Arnd Bergmann arnd at arndb.de
Fri May 19 01:55:30 PDT 2023


On Fri, May 19, 2023, at 02:38, Paul Walmsley wrote:
> On Thu, 18 May 2023, Arnd Bergmann wrote:
>
>> We have had long discussions about supporting ilp32 userspace on
>> arm64, and I think almost everyone is glad we never merged it into
>> the mainline kernel, so we don't have to worry about supporting it
>> in the future. The cost of supporting an extra user space ABI
>> is huge, and I'm sure you don't want to go there. The other two
>> cited examples (mips-n32 and x86-x32) are pretty much unused now
>> as well, but still have a maintenance burden until they can finally
>> get removed.
>
> There probably hasn't been much pressure to support Aarch64 ILP32 since 
> ARM still has hardware support for Aarch32.  Will be interesting to see if 
> that's still the case after ARM drops Aarch32 support for future designs.

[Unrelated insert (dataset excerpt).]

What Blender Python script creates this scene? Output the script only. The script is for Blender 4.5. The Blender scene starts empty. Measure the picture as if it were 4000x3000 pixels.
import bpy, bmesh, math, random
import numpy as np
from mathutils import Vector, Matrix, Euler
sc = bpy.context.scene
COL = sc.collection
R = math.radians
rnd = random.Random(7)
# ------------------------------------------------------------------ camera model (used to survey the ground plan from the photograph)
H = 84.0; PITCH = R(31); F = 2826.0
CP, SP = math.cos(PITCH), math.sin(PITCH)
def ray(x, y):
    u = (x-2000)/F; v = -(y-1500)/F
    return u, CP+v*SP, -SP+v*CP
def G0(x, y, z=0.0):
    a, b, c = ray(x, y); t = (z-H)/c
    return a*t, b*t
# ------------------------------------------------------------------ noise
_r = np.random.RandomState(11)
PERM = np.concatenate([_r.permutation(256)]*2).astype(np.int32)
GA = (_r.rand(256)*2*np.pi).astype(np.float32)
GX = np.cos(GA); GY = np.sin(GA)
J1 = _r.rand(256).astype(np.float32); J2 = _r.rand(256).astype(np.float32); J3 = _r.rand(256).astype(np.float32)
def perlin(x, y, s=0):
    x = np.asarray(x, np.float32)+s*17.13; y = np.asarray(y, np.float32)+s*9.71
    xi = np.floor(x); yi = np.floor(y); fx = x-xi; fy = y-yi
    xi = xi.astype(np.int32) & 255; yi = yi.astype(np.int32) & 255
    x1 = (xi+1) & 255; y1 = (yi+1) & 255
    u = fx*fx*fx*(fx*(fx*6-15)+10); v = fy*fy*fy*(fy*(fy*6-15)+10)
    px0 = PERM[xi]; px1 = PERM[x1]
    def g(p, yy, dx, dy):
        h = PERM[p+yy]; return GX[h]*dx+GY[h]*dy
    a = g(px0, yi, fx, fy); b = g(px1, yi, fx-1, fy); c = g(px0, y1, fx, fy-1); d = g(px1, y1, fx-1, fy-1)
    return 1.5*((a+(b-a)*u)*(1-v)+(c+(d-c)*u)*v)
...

I think there was a some pressure for 64ilp32 from Arm when aarch64 support
was originally added, as they always planned to drop aarch32 support
eventually, but I don't see that coming back now. I think the situation
is quite different as well:

On aarch64, there is a significant cost in supporting aarch32 userspace
because of the complexity of that particular instruction set, but at
the same time there is also a huge amount of software that is compiled
for or written to support aarch32 software, and nobody wants to
replace that.  There are also a lot of existing arm32 chips with
guaranteed availability well into the 2030s, new 32-bit-only chips
based on Cortex-A7 (originally released in 2011) coming out constantly,
and even the latest low-end core (Cortex-A510 r1). It's probably
going to be several years before that core even shows up in low-memory
systems, and then decades before this stops being available in SoCs,
even in the unlikely case that no future low-end cores support
aarch32-el0 mode (it's already been announced that there are no
plans for future high-end cores with aarch32 mode, but those won't
be used in low-memory configurations anyway).

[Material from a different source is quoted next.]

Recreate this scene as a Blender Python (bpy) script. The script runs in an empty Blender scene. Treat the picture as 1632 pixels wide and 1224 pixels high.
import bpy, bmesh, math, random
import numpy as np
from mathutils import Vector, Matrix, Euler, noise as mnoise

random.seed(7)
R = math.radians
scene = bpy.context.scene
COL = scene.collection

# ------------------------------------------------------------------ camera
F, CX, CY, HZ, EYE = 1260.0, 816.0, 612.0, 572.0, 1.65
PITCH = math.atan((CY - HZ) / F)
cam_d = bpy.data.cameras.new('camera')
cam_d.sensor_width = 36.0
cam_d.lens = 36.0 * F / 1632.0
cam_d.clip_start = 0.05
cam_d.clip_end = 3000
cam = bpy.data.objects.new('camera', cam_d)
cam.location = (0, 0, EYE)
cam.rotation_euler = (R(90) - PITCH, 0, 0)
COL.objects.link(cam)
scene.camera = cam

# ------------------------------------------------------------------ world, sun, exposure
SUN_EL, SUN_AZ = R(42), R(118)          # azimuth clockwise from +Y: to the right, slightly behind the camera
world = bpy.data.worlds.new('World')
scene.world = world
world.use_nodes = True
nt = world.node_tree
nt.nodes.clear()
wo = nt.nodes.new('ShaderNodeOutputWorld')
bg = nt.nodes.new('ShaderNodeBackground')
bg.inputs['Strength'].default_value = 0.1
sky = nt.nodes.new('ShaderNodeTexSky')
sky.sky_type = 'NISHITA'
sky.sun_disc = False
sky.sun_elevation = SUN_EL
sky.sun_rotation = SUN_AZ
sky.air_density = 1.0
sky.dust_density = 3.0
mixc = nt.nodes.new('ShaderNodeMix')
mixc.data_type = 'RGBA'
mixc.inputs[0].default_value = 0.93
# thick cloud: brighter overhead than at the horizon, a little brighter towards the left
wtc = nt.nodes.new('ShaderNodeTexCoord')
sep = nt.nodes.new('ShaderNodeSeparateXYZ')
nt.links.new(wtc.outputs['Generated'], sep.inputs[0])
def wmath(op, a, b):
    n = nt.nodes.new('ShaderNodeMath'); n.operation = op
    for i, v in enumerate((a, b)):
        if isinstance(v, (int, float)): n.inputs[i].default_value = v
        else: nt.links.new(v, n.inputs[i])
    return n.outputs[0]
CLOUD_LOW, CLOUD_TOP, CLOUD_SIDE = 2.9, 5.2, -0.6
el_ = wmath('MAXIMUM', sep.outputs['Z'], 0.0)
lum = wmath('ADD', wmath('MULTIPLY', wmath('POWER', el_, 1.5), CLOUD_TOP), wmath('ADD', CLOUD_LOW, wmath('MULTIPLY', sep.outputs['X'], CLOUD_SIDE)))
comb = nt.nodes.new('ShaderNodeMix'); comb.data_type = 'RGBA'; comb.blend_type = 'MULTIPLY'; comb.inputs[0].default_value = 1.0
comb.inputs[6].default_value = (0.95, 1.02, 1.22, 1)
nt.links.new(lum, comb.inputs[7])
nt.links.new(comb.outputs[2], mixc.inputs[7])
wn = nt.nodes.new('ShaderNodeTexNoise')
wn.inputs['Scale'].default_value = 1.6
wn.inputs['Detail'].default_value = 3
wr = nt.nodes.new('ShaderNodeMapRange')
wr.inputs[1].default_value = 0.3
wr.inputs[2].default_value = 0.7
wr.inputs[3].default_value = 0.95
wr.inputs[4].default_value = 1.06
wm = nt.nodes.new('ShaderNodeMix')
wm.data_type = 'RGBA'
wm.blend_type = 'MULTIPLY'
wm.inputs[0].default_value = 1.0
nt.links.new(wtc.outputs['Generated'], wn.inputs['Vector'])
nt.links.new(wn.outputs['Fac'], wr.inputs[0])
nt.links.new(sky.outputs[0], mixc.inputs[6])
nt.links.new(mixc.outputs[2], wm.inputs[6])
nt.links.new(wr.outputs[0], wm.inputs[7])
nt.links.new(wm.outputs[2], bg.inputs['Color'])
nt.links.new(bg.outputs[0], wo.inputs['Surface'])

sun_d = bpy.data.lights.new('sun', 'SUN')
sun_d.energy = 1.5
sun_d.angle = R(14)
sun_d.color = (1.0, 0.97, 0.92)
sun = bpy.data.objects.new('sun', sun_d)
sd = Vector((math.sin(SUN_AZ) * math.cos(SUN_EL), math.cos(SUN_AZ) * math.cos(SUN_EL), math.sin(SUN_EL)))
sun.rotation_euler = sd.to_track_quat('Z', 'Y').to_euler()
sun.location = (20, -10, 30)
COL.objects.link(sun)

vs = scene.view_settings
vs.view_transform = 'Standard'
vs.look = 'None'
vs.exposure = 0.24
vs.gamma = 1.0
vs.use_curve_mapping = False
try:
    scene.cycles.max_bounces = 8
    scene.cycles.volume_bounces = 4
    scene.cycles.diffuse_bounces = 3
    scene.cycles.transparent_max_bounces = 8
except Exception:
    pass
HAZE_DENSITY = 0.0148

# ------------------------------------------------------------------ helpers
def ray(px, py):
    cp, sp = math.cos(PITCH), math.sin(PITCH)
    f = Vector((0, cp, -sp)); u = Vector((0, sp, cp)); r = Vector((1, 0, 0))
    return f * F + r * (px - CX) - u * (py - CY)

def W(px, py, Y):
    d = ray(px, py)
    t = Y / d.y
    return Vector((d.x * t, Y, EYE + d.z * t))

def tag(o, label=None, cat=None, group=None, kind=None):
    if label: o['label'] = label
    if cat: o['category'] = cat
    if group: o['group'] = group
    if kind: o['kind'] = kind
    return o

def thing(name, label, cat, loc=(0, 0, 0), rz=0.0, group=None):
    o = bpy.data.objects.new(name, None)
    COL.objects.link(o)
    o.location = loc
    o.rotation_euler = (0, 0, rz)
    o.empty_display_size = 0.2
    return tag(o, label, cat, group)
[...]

For RISC-V, I have not seen much interest in Linux userspace for
the existing rv32 mode, so you could argue that there is not much
to lose in abandoning it. On the other hand, the cost of adding
rv32 support to an rv64 core should be very small as all the
instructions are already present in some other encoding, and
developers have already spent a significant amount of work on
bringing up rv32 userspace that would all have to be done again
for a new ABI, and you'd end up splitting the already tiny
developer base for 32-bit riscv in two for the existing rv32 side
and a new rv64ilp32 side. 

I suppose the answer in both cases is the same though: if a
SoC maker wants to sell a product to users with low memory,
they should pick a CPU core that implements standard 32-bit
user space support rather than making a mess of it and
expecting software to work around it.